WASHINGTON — Congressional Democrats on Tuesday accused the Trump administration of trying to hijack plans to celebrate America's 250th anniversary and using the nonprofit National Park Foundation to solicit money from private donors for some of the president's pet projects, including the massive arch he wants to build in the nation's capital.
During a hearing on the 250th anniversary commemoration, U.S. Rep. Jared Huffman said President Donald Trump and his allies are attempting to use the celebration to ''promote an alternate reality.''
The California Democrat accused Republican members of the committee of letting the administration ''hijack the country's 250th anniversary and sell access, hide his donors and rewrite history. You let him clean house and put loyalists on the board of the National Park Foundation, open the door to foreign, dark money donors to buy influence with zero oversight.''
Democratic Rep. Maxine Dexter of Oregon voiced concern that a White House-led initiative, called Freedom 250, is using public money earmarked for a separate, congressionally chartered commission, America250, and is co-mingling it with private donations.

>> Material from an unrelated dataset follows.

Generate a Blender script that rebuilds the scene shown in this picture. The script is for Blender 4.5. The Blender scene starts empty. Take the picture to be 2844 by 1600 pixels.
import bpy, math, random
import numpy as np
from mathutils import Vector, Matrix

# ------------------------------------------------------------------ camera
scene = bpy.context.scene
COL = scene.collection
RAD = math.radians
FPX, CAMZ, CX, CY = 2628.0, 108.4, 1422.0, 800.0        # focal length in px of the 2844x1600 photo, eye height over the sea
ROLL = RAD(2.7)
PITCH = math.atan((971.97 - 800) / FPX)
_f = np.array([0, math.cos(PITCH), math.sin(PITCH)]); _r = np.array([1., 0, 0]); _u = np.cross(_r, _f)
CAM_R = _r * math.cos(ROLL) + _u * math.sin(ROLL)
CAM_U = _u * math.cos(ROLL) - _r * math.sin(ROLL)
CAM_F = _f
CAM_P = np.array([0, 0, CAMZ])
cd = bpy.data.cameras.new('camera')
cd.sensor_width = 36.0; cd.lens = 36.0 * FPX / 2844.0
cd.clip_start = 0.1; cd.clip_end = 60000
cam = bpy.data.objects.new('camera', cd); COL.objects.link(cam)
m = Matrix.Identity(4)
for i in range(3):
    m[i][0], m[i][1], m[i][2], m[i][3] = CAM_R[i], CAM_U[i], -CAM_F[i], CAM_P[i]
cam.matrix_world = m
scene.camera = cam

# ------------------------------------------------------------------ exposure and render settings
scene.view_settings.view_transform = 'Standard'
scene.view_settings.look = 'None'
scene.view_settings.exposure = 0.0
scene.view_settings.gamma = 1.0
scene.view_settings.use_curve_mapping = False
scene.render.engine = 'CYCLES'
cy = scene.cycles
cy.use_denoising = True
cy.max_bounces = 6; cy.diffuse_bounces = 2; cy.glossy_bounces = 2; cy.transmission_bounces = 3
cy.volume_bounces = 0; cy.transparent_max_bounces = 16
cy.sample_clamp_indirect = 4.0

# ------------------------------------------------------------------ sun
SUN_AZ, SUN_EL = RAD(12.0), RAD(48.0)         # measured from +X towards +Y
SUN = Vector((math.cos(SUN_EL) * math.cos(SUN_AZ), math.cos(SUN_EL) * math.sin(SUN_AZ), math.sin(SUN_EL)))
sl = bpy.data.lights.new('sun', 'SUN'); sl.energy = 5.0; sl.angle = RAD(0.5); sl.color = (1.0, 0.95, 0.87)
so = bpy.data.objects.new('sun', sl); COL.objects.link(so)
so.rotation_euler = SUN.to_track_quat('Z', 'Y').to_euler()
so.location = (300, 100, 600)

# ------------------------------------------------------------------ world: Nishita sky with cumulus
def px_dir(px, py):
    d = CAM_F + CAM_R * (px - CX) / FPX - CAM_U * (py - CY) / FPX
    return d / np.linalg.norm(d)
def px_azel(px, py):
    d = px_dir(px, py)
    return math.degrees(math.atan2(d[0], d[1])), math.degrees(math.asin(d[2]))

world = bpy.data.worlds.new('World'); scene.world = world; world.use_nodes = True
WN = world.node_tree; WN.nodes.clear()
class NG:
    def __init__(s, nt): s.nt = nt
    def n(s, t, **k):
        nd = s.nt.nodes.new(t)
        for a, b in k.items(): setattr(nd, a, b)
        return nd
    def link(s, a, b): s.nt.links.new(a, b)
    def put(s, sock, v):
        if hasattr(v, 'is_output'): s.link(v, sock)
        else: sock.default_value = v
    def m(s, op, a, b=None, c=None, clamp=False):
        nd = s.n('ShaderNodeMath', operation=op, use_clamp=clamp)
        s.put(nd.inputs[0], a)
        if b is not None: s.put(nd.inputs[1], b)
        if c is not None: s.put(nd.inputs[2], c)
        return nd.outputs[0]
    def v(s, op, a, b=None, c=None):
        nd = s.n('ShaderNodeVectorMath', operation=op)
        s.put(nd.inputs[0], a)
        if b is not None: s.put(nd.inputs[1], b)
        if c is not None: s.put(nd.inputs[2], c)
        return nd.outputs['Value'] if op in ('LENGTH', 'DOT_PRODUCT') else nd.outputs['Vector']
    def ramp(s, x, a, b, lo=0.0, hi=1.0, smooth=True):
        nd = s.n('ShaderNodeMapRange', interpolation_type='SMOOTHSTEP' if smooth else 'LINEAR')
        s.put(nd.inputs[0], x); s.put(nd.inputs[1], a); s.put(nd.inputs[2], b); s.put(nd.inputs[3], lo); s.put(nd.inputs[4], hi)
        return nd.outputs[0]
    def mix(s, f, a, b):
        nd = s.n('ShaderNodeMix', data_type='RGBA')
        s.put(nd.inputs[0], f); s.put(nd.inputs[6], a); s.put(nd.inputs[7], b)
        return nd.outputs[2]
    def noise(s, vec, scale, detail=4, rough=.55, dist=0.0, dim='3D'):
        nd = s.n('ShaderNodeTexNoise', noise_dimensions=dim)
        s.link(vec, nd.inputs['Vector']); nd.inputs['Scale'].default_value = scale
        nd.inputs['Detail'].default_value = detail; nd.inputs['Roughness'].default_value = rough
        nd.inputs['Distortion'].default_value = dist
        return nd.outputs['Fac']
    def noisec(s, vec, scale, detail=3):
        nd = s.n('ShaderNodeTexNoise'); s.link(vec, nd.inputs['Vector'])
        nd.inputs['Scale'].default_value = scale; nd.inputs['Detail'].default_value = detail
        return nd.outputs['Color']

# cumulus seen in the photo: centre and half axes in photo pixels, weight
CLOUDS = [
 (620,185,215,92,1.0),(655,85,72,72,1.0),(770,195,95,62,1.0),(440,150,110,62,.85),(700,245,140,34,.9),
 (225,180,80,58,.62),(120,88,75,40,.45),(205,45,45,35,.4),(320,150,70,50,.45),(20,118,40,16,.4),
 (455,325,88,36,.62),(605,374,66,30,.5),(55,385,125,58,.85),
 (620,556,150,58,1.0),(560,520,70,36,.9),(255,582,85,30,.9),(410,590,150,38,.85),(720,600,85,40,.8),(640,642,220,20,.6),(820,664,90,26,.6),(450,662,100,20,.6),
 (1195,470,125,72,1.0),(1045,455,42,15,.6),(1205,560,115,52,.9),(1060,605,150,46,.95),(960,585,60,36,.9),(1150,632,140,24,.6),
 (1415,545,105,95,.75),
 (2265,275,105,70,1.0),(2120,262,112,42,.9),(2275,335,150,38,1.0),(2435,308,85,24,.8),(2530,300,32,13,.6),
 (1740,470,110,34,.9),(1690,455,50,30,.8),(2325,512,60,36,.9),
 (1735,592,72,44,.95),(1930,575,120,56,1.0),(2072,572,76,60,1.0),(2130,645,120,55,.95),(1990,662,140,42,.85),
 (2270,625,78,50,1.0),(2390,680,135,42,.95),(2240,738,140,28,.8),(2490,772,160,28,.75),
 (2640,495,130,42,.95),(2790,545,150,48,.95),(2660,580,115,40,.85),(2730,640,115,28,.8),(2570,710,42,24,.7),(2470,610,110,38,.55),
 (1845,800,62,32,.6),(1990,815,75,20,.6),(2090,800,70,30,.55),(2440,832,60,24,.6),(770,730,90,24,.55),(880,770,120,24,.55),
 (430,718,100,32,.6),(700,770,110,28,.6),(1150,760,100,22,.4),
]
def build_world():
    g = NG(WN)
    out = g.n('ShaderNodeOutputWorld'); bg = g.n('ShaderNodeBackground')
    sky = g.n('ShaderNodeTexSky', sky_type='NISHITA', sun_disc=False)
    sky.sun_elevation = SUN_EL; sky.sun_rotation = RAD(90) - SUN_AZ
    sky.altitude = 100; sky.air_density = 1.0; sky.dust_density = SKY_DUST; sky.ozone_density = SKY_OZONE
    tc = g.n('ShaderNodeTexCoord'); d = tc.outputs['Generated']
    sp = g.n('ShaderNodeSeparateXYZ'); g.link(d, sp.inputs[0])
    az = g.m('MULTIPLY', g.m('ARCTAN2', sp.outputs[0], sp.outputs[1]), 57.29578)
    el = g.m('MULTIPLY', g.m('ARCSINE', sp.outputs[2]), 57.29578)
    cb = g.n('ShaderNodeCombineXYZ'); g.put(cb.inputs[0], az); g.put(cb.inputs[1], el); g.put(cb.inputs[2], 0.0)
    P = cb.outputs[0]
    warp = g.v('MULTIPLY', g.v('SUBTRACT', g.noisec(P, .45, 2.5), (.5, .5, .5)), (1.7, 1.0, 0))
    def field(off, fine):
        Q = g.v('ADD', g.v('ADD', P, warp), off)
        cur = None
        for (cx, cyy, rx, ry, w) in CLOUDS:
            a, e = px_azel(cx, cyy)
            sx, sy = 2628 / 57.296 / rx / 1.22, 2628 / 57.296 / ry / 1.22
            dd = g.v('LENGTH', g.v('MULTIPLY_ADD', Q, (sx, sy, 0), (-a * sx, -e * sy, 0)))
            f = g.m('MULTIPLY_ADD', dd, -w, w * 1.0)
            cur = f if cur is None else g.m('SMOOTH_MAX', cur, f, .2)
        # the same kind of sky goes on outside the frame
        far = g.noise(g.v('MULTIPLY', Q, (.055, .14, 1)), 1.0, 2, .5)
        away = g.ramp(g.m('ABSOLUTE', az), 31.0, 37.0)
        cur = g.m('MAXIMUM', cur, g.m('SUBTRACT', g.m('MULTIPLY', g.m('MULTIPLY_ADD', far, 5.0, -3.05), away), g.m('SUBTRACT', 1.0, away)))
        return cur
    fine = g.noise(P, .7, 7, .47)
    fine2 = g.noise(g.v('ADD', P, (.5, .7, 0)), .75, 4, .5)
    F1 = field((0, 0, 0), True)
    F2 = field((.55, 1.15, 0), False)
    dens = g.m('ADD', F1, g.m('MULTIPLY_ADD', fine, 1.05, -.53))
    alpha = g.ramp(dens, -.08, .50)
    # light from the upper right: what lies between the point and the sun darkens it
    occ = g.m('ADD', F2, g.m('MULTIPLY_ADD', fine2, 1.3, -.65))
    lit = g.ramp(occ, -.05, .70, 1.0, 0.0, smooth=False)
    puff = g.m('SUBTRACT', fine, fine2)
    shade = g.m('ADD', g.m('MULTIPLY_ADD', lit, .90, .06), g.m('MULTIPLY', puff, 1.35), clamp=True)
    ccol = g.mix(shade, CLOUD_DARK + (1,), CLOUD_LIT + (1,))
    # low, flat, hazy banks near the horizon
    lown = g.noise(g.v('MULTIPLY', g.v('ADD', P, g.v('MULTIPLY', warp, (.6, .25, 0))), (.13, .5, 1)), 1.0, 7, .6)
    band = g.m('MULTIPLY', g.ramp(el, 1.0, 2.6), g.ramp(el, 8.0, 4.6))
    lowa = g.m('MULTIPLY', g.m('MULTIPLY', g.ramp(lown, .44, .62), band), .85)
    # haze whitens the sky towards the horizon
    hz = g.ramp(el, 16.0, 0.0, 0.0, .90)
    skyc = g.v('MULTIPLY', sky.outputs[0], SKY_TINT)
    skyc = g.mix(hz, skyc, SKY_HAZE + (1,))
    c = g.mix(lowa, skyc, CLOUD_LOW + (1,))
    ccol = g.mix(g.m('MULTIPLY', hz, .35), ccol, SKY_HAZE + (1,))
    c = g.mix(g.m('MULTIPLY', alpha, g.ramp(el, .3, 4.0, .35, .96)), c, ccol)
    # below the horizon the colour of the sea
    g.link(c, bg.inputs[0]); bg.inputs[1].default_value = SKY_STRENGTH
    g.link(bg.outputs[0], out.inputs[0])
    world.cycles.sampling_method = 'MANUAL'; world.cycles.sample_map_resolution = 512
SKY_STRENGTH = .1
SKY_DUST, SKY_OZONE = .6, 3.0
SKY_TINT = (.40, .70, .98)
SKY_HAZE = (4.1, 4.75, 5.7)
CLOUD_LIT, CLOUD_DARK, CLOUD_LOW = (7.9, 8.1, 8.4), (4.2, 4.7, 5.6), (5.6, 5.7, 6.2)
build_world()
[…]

Dexter said the structure of the organization created by the White House makes it difficult to tell who is donating to it.
''This leaves us all guessing which one of Donald Trump's billionaire buddies and which foreign interests are buying access,'' she said.
Danielle Alvarez, spokeswoman for Freedom 250, said it has received no funding from foreign donors. The park foundation, which typically raises money to help the national parks, must grant anonymity if a donor asks for it, the foundation's president and CEO, Jeff Reinbold, said when asked during the hearing.
Davis Ingle, a White House spokesman, responded to the hearing by saying the president wants to ensure that the country gets ''the spectacular birthday it deserves.